WHAT YOU SHOULD DO: Return exactly the lines that run from the beginning through the line containing "its stand', 'cable')", both included, and no others.
──────────
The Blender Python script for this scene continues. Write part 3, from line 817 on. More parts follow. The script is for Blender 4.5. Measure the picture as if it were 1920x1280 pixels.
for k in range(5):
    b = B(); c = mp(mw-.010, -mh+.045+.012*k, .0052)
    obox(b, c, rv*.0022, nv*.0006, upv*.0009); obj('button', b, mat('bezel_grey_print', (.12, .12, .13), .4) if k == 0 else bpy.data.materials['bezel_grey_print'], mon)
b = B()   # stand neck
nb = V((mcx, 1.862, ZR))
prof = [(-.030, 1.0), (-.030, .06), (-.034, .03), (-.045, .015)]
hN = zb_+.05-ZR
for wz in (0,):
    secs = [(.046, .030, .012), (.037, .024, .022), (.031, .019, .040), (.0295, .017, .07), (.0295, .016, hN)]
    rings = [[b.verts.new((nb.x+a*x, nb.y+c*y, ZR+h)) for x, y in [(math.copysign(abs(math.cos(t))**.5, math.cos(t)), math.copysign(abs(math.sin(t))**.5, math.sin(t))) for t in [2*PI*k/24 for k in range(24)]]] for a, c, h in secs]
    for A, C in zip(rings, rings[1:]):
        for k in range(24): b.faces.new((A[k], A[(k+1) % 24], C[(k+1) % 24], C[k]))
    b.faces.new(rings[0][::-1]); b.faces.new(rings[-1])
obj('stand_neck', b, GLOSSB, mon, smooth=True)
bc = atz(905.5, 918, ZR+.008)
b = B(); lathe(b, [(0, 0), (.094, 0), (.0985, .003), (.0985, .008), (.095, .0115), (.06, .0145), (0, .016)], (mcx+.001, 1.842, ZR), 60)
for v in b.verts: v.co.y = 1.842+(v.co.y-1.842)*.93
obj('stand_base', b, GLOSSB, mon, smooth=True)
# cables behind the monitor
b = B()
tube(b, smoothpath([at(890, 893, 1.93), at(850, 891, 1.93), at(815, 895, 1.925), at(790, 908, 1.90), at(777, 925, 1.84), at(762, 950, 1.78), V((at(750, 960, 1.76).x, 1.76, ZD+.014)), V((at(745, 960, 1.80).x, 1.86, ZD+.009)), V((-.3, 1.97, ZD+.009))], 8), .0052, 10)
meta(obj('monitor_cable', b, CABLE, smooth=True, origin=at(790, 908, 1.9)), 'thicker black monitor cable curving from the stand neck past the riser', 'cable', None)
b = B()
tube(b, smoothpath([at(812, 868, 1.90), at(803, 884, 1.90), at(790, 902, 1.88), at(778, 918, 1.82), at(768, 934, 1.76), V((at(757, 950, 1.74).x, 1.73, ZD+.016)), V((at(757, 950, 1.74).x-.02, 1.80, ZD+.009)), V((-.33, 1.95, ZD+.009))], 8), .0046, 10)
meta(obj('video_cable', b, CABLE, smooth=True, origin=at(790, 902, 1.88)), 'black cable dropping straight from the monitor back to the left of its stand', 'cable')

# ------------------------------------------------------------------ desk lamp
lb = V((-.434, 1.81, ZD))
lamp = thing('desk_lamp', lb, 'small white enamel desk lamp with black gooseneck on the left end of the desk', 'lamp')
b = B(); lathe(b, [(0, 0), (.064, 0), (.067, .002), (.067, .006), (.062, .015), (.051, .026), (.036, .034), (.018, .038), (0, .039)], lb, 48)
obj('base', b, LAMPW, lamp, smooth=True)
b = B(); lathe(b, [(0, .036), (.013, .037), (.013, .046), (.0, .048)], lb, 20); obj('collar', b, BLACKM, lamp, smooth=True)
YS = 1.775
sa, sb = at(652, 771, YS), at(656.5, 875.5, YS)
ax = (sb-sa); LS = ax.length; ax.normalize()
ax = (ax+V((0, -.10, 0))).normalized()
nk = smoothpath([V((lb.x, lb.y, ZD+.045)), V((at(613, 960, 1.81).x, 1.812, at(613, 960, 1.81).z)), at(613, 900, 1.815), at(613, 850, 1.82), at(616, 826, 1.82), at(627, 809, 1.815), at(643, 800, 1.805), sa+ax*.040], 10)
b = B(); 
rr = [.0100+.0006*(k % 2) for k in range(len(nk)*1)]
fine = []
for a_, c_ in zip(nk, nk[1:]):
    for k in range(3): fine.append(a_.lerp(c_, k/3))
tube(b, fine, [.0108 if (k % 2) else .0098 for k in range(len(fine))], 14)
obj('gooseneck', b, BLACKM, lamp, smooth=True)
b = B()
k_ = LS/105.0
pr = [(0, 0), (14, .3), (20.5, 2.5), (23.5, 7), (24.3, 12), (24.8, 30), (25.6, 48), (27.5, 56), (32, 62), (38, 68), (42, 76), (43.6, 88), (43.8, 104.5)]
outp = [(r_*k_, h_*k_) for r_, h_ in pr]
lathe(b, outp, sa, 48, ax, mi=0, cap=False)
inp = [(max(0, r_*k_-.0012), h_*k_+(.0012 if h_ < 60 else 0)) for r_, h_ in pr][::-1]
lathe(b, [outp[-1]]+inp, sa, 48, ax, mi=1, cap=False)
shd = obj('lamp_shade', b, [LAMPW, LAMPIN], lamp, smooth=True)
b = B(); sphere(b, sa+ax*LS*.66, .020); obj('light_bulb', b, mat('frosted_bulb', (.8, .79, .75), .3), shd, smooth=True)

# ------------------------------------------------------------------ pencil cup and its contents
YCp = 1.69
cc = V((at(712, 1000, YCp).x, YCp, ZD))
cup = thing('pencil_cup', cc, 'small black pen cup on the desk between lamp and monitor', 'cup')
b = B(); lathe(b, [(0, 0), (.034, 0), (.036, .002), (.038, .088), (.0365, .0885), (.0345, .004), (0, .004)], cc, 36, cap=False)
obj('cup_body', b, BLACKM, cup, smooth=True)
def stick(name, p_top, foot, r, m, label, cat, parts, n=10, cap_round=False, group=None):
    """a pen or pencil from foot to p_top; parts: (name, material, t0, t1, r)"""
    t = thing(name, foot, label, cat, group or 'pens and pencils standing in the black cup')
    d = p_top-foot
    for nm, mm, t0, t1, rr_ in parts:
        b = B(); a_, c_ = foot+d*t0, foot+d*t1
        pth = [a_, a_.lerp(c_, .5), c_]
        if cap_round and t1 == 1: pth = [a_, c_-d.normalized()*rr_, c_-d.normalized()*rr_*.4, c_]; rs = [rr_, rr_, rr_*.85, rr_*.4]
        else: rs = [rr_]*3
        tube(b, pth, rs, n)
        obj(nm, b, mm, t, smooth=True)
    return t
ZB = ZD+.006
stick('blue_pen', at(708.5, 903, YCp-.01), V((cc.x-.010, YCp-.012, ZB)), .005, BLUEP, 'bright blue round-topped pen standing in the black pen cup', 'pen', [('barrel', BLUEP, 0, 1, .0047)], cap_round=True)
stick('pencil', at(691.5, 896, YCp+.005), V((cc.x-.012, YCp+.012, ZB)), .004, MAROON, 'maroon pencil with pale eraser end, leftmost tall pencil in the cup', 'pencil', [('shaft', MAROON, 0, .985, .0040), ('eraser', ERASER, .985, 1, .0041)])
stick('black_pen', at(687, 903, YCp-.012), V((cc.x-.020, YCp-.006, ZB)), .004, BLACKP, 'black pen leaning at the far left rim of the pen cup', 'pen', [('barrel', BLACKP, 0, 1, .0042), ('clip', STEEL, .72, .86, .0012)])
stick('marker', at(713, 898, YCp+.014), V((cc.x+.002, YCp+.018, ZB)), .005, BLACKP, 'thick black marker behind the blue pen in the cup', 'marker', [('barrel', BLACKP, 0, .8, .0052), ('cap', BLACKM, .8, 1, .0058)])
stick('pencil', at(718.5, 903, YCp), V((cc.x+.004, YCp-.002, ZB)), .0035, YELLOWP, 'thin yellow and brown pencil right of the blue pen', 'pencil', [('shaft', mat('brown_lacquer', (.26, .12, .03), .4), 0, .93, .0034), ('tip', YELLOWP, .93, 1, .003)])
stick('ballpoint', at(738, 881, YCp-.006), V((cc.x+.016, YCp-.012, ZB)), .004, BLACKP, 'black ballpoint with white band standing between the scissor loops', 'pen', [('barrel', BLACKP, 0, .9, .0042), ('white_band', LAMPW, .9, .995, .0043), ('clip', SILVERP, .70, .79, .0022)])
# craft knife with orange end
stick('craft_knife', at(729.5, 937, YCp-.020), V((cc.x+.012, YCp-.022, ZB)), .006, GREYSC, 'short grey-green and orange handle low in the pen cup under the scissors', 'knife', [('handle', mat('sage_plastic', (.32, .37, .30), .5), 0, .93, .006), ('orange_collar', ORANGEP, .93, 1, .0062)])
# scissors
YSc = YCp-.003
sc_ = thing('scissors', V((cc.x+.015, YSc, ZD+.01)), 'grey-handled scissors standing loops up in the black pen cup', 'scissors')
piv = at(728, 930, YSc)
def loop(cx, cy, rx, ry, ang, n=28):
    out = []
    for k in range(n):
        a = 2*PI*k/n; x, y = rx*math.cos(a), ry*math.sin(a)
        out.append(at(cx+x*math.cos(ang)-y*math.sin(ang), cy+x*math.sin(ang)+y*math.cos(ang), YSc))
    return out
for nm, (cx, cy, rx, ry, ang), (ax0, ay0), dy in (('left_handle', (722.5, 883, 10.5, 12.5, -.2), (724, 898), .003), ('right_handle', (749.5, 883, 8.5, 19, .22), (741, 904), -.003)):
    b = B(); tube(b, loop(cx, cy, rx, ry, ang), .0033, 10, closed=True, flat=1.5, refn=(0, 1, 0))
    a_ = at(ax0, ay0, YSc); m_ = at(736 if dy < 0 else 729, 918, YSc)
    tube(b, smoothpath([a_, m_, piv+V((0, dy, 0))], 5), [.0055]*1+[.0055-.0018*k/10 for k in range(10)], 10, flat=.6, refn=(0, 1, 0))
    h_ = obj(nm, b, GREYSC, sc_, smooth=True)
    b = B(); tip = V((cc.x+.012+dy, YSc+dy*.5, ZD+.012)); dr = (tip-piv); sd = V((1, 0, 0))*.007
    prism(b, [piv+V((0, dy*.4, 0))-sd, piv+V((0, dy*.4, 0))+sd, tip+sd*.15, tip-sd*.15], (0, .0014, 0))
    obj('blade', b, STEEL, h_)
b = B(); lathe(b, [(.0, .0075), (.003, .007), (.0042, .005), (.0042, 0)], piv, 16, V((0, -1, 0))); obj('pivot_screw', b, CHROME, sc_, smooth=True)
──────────
TASK SOLUTION:
The Blender Python script for this scene continues. Write part 3, from line 817 on. More parts follow. The script is for Blender 4.5. Measure the picture as if it were 1920x1280 pixels.
for k in range(5):
    b = B(); c = mp(mw-.010, -mh+.045+.012*k, .0052)
    obox(b, c, rv*.0022, nv*.0006, upv*.0009); obj('button', b, mat('bezel_grey_print', (.12, .12, .13), .4) if k == 0 else bpy.data.materials['bezel_grey_print'], mon)
b = B()   # stand neck
nb = V((mcx, 1.862, ZR))
prof = [(-.030, 1.0), (-.030, .06), (-.034, .03), (-.045, .015)]
hN = zb_+.05-ZR
for wz in (0,):
    secs = [(.046, .030, .012), (.037, .024, .022), (.031, .019, .040), (.0295, .017, .07), (.0295, .016, hN)]
    rings = [[b.verts.new((nb.x+a*x, nb.y+c*y, ZR+h)) for x, y in [(math.copysign(abs(math.cos(t))**.5, math.cos(t)), math.copysign(abs(math.sin(t))**.5, math.sin(t))) for t in [2*PI*k/24 for k in range(24)]]] for a, c, h in secs]
    for A, C in zip(rings, rings[1:]):
        for k in range(24): b.faces.new((A[k], A[(k+1) % 24], C[(k+1) % 24], C[k]))
    b.faces.new(rings[0][::-1]); b.faces.new(rings[-1])
obj('stand_neck', b, GLOSSB, mon, smooth=True)
bc = atz(905.5, 918, ZR+.008)
b = B(); lathe(b, [(0, 0), (.094, 0), (.0985, .003), (.0985, .008), (.095, .0115), (.06, .0145), (0, .016)], (mcx+.001, 1.842, ZR), 60)
for v in b.verts: v.co.y = 1.842+(v.co.y-1.842)*.93
obj('stand_base', b, GLOSSB, mon, smooth=True)
# cables behind the monitor
b = B()
tube(b, smoothpath([at(890, 893, 1.93), at(850, 891, 1.93), at(815, 895, 1.925), at(790, 908, 1.90), at(777, 925, 1.84), at(762, 950, 1.78), V((at(750, 960, 1.76).x, 1.76, ZD+.014)), V((at(745, 960, 1.80).x, 1.86, ZD+.009)), V((-.3, 1.97, ZD+.009))], 8), .0052, 10)
meta(obj('monitor_cable', b, CABLE, smooth=True, origin=at(790, 908, 1.9)), 'thicker black monitor cable curving from the stand neck past the riser', 'cable', None)
b = B()
tube(b, smoothpath([at(812, 868, 1.90), at(803, 884, 1.90), at(790, 902, 1.88), at(778, 918, 1.82), at(768, 934, 1.76), V((at(757, 950, 1.74).x, 1.73, ZD+.016)), V((at(757, 950, 1.74).x-.02, 1.80, ZD+.009)), V((-.33, 1.95, ZD+.009))], 8), .0046, 10)
meta(obj('video_cable', b, CABLE, smooth=True, origin=at(790, 902, 1.88)), 'black cable dropping straight from the monitor back to the left of its stand', 'cable')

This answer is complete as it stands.